**What is being asked**
Output all entries verbatim. Skip pictures.

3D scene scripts
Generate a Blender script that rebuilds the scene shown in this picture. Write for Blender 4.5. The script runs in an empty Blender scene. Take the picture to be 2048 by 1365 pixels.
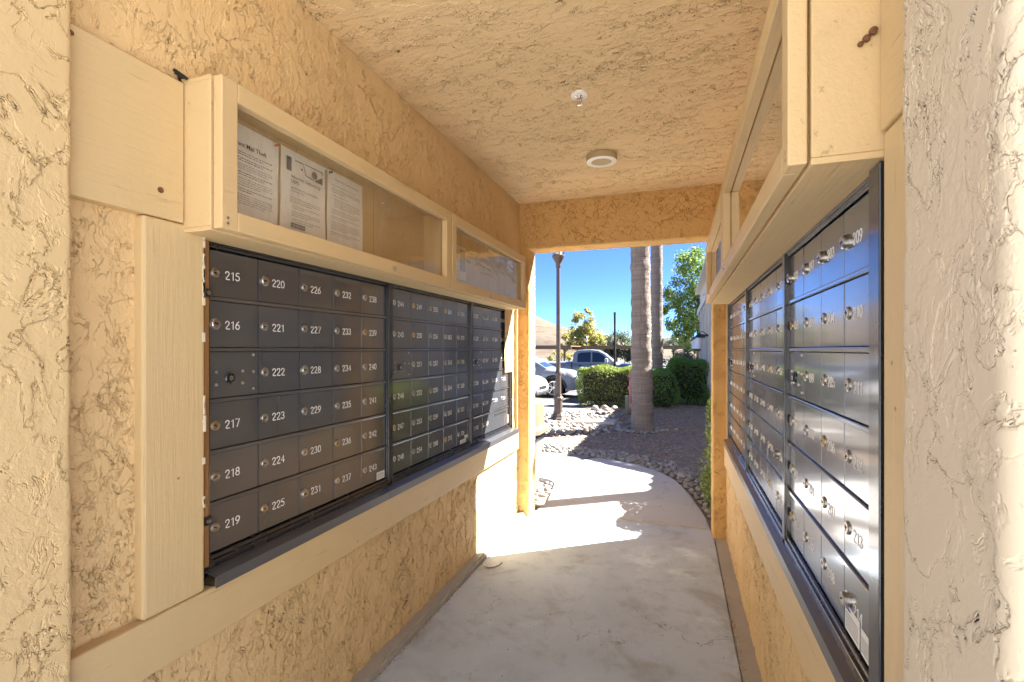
import bpy, bmesh, math, random
import numpy as np
from mathutils import Vector, Matrix
R = math.radians
random.seed(7)
rng = np.random.default_rng(7)
scene = bpy.context.scene
C = scene.collection

# ------------------------------------------------------------------ camera, sky, sun, exposure
cam_d = bpy.data.cameras.new("camera")
cam = bpy.data.objects.new("camera", cam_d)
C.objects.link(cam)
cam_d.sensor_width = 36.0
cam_d.lens = 17.05
cam_d.shift_y = 0.0085
cam_d.clip_start = 0.02
cam_d.clip_end = 3000
cam.location = (0, 0, 1.375)
cam.rotation_euler = (R(90), 0, R(19.0))
cam_d.dof.use_dof = True
cam_d.dof.focus_distance = 2.4
cam_d.dof.aperture_fstop = 10.0
scene.camera = cam

SUN = Vector((1.0, 0.709, 1.13)).normalized()          # towards the sun
SUN_EL = math.asin(SUN.z)
world = bpy.data.worlds.new("World")
scene.world = world
world.use_nodes = True
wn = world.node_tree
wn.nodes.clear()
sky = wn.nodes.new("ShaderNodeTexSky")
sky.sky_type = 'NISHITA'
sky.sun_disc = False
sky.sun_elevation = SUN_EL
sky.sun_rotation = math.atan2(SUN.x, SUN.y)
sky.air_density = 0.28
sky.dust_density = 0.0
sky.ozone_density = 10.0
bg = wn.nodes.new("ShaderNodeBackground")
bg.inputs[1].default_value = 0.05
wo = wn.nodes.new("ShaderNodeOutputWorld")
wn.links.new(sky.outputs[0], bg.inputs[0])
wn.links.new(bg.outputs[0], wo.inputs[0])

sun_d = bpy.data.lights.new("sun", 'SUN')
sun_d.energy = 3.5
sun_d.angle = R(0.5)
sun_d.color = (1.0, 0.965, 0.91)
sun = bpy.data.objects.new("sun", sun_d)
C.objects.link(sun)
sun.rotation_euler = SUN.to_track_quat('Z', 'Y').to_euler()
sun.location = (6, 6, 12)

vs = scene.view_settings
vs.view_transform = 'Standard'
vs.look = 'None'
vs.exposure = 3.27
vs.gamma = 1.0
vs.use_curve_mapping = False
scene.render.engine = 'CYCLES'
cy = scene.cycles
cy.max_bounces = 10
cy.diffuse_bounces = 7
cy.glossy_bounces = 5
cy.transparent_max_bounces = 16
cy.transmission_bounces = 6
cy.sample_clamp_indirect = 6.0
cy.use_denoising = True

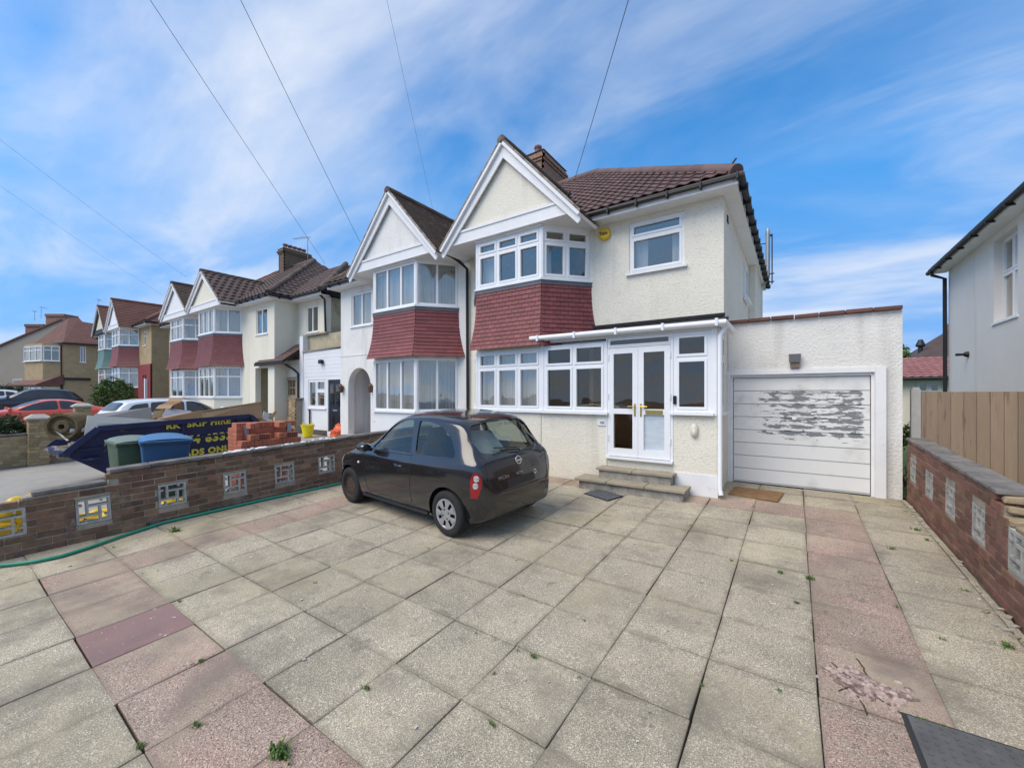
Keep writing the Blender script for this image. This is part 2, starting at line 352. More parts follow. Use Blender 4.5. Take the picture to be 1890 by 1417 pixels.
def tiles(parent, o, a, b, poly, mat, w=.3, h=.34, prof=.025, limit=300, name='roof_tile', jit=.004, under=None, shift=0):
    """cover a polygon given in slope coordinates (along a, up b) with tiles: the nearest as objects, the rest joined"""
    o, a, b = Vector(o), Vector(a).normalized(), Vector(b).normalized(); nn = a.cross(b).normalized()
    if nn.z < 0 or (abs(nn.z) < 1e-3 and nn.y > 0): nn = -nn
    fl = a.cross(b).dot(nn) < 0
    R = Matrix((a if not fl else -a, b, nn)).transposed()
    vs = [p[1] for p in poly]; umin = min(p[0] for p in poly); sp = []
    j = 0; v = min(vs)
    while v < max(vs)-h*.25:
        vm = v+h*.5; xs = sorted((p[0]+(q[0]-p[0])*(vm-p[1])/(q[1]-p[1])) for p, q in zip(poly, poly[1:]+poly[:1]) if (p[1] > vm) != (q[1] > vm))
        for ua, ub in zip(xs[::2], xs[1::2]):
            k = math.floor((ua-umin)/w); u = umin+k*w-(w*.5 if shift and j % 2 else 0)
            while u < ub:
                lo, hi = max(u, ua), min(u+w, ub)
                if hi-lo > .04: sp.append(((lo+hi)/2, vm, (hi-lo)/w))
                u += w
        v += h; j += 1
    me, mb = tile_mesh(w*.985, h, prof, tagm=mat.name); e = R.to_euler()
    pts = [(o+a*u+b*v+nn*(.015+random.uniform(0, jit)), s_) for u, v, s_ in sp]
    pts.sort(key=lambda q: (q[0]-CP).length)
    for p, s_ in pts[:limit]:
        ee = e.copy(); ee.z += random.uniform(-.008, .008); link(name, me, mat, parent, p, ee, (s_, 1, 1))
    if len(pts) > limit:
        J = MB()
        for p, s_ in pts[limit:]:
            k = len(J.v); J.v += [R @ Vector((q.x*s_, q.y, q.z))+p for q in mb.v]; J.f += [[i+k for i in f] for f in mb.f]
        t = obj('roof_tiles' if 'roof' in name else 'tiles', J, mat, parent, norm=False, smooth=40 if prof else False); t['kind'] = 'stuff'
    if under is not False:
        U = MB(); q = [o+a*u+b*v for u, v in poly]; U.poly(q); U.poly([c-nn*.06 for c in q][::-1])
        k = len(poly)
        for i in range(k): U.f.append([i, (i+1) % k, k+(k-1-(i+1)) % k, k+(k-1-i)])
        obj('roof_deck', U, under or FELT, parent, norm=False)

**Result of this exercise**
Generate a Blender script that rebuilds the scene shown in this picture. Write for Blender 4.5. The script runs in an empty Blender scene. Take the picture to be 2048 by 1365 pixels.
import bpy, bmesh, math, random
import numpy as np
from mathutils import Vector, Matrix
R = math.radians
random.seed(7)
rng = np.random.default_rng(7)
scene = bpy.context.scene
C = scene.collection

# ------------------------------------------------------------------ camera, sky, sun, exposure
cam_d = bpy.data.cameras.new("camera")
cam = bpy.data.objects.new("camera", cam_d)
C.objects.link(cam)
cam_d.sensor_width = 36.0
cam_d.lens = 17.05
cam_d.shift_y = 0.0085
cam_d.clip_start = 0.02
cam_d.clip_end = 3000
cam.location = (0, 0, 1.375)
cam.rotation_euler = (R(90), 0, R(19.0))
cam_d.dof.use_dof = True
cam_d.dof.focus_distance = 2.4
cam_d.dof.aperture_fstop = 10.0
scene.camera = cam

SUN = Vector((1.0, 0.709, 1.13)).normalized()          # towards the sun
SUN_EL = math.asin(SUN.z)
world = bpy.data.worlds.new("World")
scene.world = world
world.use_nodes = True
wn = world.node_tree
wn.nodes.clear()
sky = wn.nodes.new("ShaderNodeTexSky")
sky.sky_type = 'NISHITA'
sky.sun_disc = False
sky.sun_elevation = SUN_EL
sky.sun_rotation = math.atan2(SUN.x, SUN.y)
sky.air_density = 0.28
sky.dust_density = 0.0
sky.ozone_density = 10.0
bg = wn.nodes.new("ShaderNodeBackground")
bg.inputs[1].default_value = 0.05
wo = wn.nodes.new("ShaderNodeOutputWorld")
wn.links.new(sky.outputs[0], bg.inputs[0])
wn.links.new(bg.outputs[0], wo.inputs[0])

sun_d = bpy.data.lights.new("sun", 'SUN')
sun_d.energy = 3.5
sun_d.angle = R(0.5)
sun_d.color = (1.0, 0.965, 0.91)
sun = bpy.data.objects.new("sun", sun_d)
C.objects.link(sun)
sun.rotation_euler = SUN.to_track_quat('Z', 'Y').to_euler()
sun.location = (6, 6, 12)

vs = scene.view_settings
vs.view_transform = 'Standard'
vs.look = 'None'
vs.exposure = 3.27
vs.gamma = 1.0
vs.use_curve_mapping = False
scene.render.engine = 'CYCLES'
cy = scene.cycles
cy.max_bounces = 10
cy.diffuse_bounces = 7
cy.glossy_bounces = 5
cy.transparent_max_bounces = 16
cy.transmission_bounces = 6
cy.sample_clamp_indirect = 6.0
cy.use_denoising = True

Keep writing the Blender script for this image. This is part 2, starting at line 352. More parts follow. Use Blender 4.5. Take the picture to be 1890 by 1417 pixels.
def tiles(parent, o, a, b, poly, mat, w=.3, h=.34, prof=.025, limit=300, name='roof_tile', jit=.004, under=None, shift=0):
    """cover a polygon given in slope coordinates (along a, up b) with tiles: the nearest as objects, the rest joined"""
    o, a, b = Vector(o), Vector(a).normalized(), Vector(b).normalized(); nn = a.cross(b).normalized()
    if nn.z < 0 or (abs(nn.z) < 1e-3 and nn.y > 0): nn = -nn
    fl = a.cross(b).dot(nn) < 0
    R = Matrix((a if not fl else -a, b, nn)).transposed()
    vs = [p[1] for p in poly]; umin = min(p[0] for p in poly); sp = []
    j = 0; v = min(vs)
    while v < max(vs)-h*.25:
        vm = v+h*.5; xs = sorted((p[0]+(q[0]-p[0])*(vm-p[1])/(q[1]-p[1])) for p, q in zip(poly, poly[1:]+poly[:1]) if (p[1] > vm) != (q[1] > vm))
        for ua, ub in zip(xs[::2], xs[1::2]):
            k = math.floor((ua-umin)/w); u = umin+k*w-(w*.5 if shift and j % 2 else 0)
            while u < ub:
                lo, hi = max(u, ua), min(u+w, ub)
                if hi-lo > .04: sp.append(((lo+hi)/2, vm, (hi-lo)/w))
                u += w
        v += h; j += 1
    me, mb = tile_mesh(w*.985, h, prof, tagm=mat.name); e = R.to_euler()
    pts = [(o+a*u+b*v+nn*(.015+random.uniform(0, jit)), s_) for u, v, s_ in sp]
    pts.sort(key=lambda q: (q[0]-CP).length)
    for p, s_ in pts[:limit]:
        ee = e.copy(); ee.z += random.uniform(-.008, .008); link(name, me, mat, parent, p, ee, (s_, 1, 1))
    if len(pts) > limit:
        J = MB()
        for p, s_ in pts[limit:]:
            k = len(J.v); J.v += [R @ Vector((q.x*s_, q.y, q.z))+p for q in mb.v]; J.f += [[i+k for i in f] for f in mb.f]
        t = obj('roof_tiles' if 'roof' in name else 'tiles', J, mat, parent, norm=False, smooth=40 if prof else False); t['kind'] = 'stuff'
    if under is not False:
        U = MB(); q = [o+a*u+b*v for u, v in poly]; U.poly(q); U.poly([c-nn*.06 for c in q][::-1])
        k = len(poly)
        for i in range(k): U.f.append([i, (i+1) % k, k+(k-1-(i+1)) % k, k+(k-1-i)])
        obj('roof_deck', U, under or FELT, parent, norm=False)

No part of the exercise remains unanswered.